Risk Parity funds advanced in March as equities declined and bonds gained, partially recovering sharp declines from the prior month with the HFR Risk Parity Vol 15 Index returning +0.89 per cent for the month, while the HFR Risk Parity Vol 10 Index added 0.51 per cent.
 
Funds investing in the volatile Blockchain sector suffered steep declines in March as global cryptocurrencies also fell sharply for the month.
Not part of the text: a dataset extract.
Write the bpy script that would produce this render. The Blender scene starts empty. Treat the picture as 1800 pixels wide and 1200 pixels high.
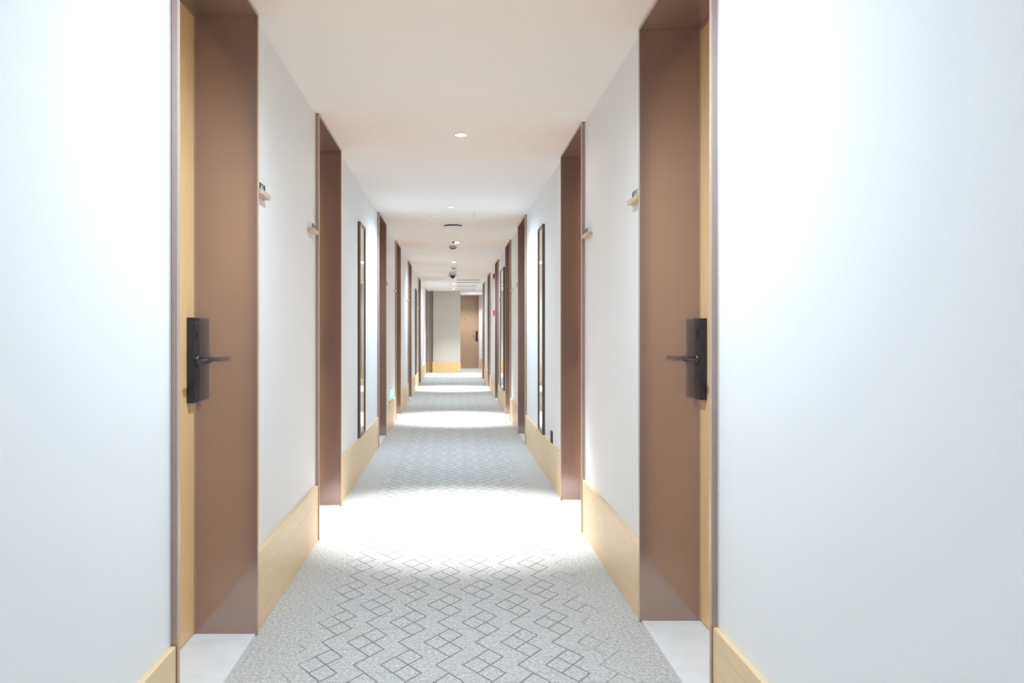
import bpy, bmesh, math, random
from mathutils import Vector, Matrix
random.seed(7)
S = bpy.context.scene
C = bpy.context.collection
PI = math.pi

# ------------------------------------------------------------------ numbers of the place (metres)
H = 2.40            # ceiling
WX = 0.775          # half width of the corridor, wall face
CAM_Z = 1.166
FOC = 1400.0        # focal length in pixels of an 1800 px wide frame
VPX, VPY = 796.0, 585.0
DW = 0.90           # width of a door lining, outside
BB_H = 0.31         # skirting height
BB_T = 0.018        # skirting thickness
L_DOORS = [2.18, 4.475, 8.13, 10.62, 13.63, 17.75, 22.42]
R_DOORS = [2.32, 4.655, 8.31, 10.52, 13.33, 16.32, 19.25]
Y_BACK = -3.0
Y_END = 23.5        # face of the end wall slab
Y_FAR = 26.12       # wall plane holding the last door
RECESS_X = 0.95     # right wall past the last right door
Y_RW = 20.75        # where the right wall steps back

# ------------------------------------------------------------------ material helpers
def new_mat(name):
    m = bpy.data.materials.new(name); m.use_nodes = True
    nt = m.node_tree
    return m, nt, nt.nodes['Principled BSDF']

def N(nt, t, **kw):
    n = nt.nodes.new(t)
    for k, v in kw.items(): setattr(n, k, v)
    return n

def math_node(nt, op, a, b=None, c=None):
    n = nt.nodes.new('ShaderNodeMath'); n.operation = op
    for i, v in enumerate((a, b, c)):
        if v is None: continue
        if isinstance(v, (int, float)): n.inputs[i].default_value = v
        else: nt.links.new(v, n.inputs[i])
    return n.outputs[0]

def mix_col(nt, fac, a, b):
    n = nt.nodes.new('ShaderNodeMix'); n.data_type = 'RGBA'
    if isinstance(fac, (int, float)): n.inputs[0].default_value = fac
    else: nt.links.new(fac, n.inputs[0])
    for s, v in ((6, a), (7, b)):
        if isinstance(v, tuple): n.inputs[s].default_value = (*v, 1) if len(v) == 3 else v
        else: nt.links.new(v, n.inputs[s])
    return n.outputs[2]

def noise(nt, vec, scale, detail=3, rough=0.5):
    n = N(nt, 'ShaderNodeTexNoise')
    n.inputs['Scale'].default_value = scale; n.inputs['Detail'].default_value = detail
    n.inputs['Roughness'].default_value = rough
    nt.links.new(vec, n.inputs['Vector'])
    return n.outputs['Fac']

def ramp(nt, v, lo, hi):
    n = N(nt, 'ShaderNodeMapRange'); n.inputs[1].default_value = lo; n.inputs[2].default_value = hi
    nt.links.new(v, n.inputs[0]); return n.outputs[0]

def mapped(nt, scale, coord='Object'):
    tc = N(nt, 'ShaderNodeTexCoord'); mp = N(nt, 'ShaderNodeMapping')
    mp.inputs['Scale'].default_value = scale
    nt.links.new(tc.outputs[coord], mp.inputs['Vector'])
    return mp.outputs['Vector']

def bump(nt, bsdf, h, strength=0.1, dist=0.002):
    b = N(nt, 'ShaderNodeBump'); b.inputs['Strength'].default_value = strength
    b.inputs['Distance'].default_value = dist
    nt.links.new(h, b.inputs['Height']); nt.links.new(b.outputs[0], bsdf.inputs['Normal'])

def plain(name, col, rough=0.5, metal=0.0, var=0.05, scale=30, spec=0.5):
    m, nt, b = new_mat(name)
    v = mapped(nt, (1, 1, 1)); n = noise(nt, v, scale)
    dark = tuple(c * (1 - var) for c in col); lite = tuple(min(1, c * (1 + var)) for c in col)
    nt.links.new(mix_col(nt, n, dark, lite), b.inputs['Base Color'])
    b.inputs['Roughness'].default_value = rough; b.inputs['Metallic'].default_value = metal
    b.inputs['Specular IOR Level'].default_value = spec
    return m

def emitter(name, col, strength):
    m, nt, b = new_mat(name)
    b.inputs['Base Color'].default_value = (*col, 1)
    b.inputs['Emission Color'].default_value = (*col, 1)
    b.inputs['Emission Strength'].default_value = strength
    return m

def wallpaper(name, col):
    m, nt, b = new_mat(name)
    v = mapped(nt, (1, 1, 1)); n1 = noise(nt, v, 260, 2); n2 = noise(nt, mapped(nt, (220, 220, 14)), 4, 2)
    n3 = noise(nt, v, 1.5, 2)
    s = math_node(nt, 'ADD', math_node(nt, 'MULTIPLY', n1, .6), math_node(nt, 'MULTIPLY', n2, .4))
    s = math_node(nt, 'ADD', math_node(nt, 'MULTIPLY', s, .8), math_node(nt, 'MULTIPLY', n3, .2))
    nt.links.new(mix_col(nt, s, tuple(c * .95 for c in col), tuple(min(1, c * 1.05) for c in col)), b.inputs['Base Color'])
    b.inputs['Roughness'].default_value = 0.75; b.inputs['Specular IOR Level'].default_value = 0.25
    bump(nt, b, s, 0.15, 0.001)
    return m

def wood(name, a, bcol, scale, rough=0.4):
    m, nt, b = new_mat(name)
    v = mapped(nt, scale)
    n = noise(nt, v, 6, 6, .6)
    v2 = mapped(nt, tuple(s * 4 for s in scale)); n2 = noise(nt, v2, 8, 2)
    s = math_node(nt, 'ADD', math_node(nt, 'MULTIPLY', ramp(nt, n, .3, .7), .65), math_node(nt, 'MULTIPLY', n2, .35))
    nt.links.new(mix_col(nt, s, a, bcol), b.inputs['Base Color'])
    b.inputs['Roughness'].default_value = rough; b.inputs['Specular IOR Level'].default_value = 0.4
    bump(nt, b, s, 0.05, 0.001)
    return m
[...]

The HFR Blockchain Composite Index declined 42.9 per cent in March and ended Q1 2018 at -52.6 per cent, which follows the 2,774 per cent gain in 2017.
 
“March and the first quarter of 2018 have already defined a significantly divergent financial market and hedge fund performance environment than prior years, with the shift and volatility punctuated by escalation of trade and tariff politics and economics,” says Kenneth J Heinz (pictured), President of HFR. “As most equity markets declined, hedge funds quickly adapted to low and non-correlated exposures across asset classes, and to capital protection and preservation positions, en route to producing a first quarter gain. It is likely that these trends will not only continue, but accelerate into mid-year, driving uncorrelated gains and industry capital growth.”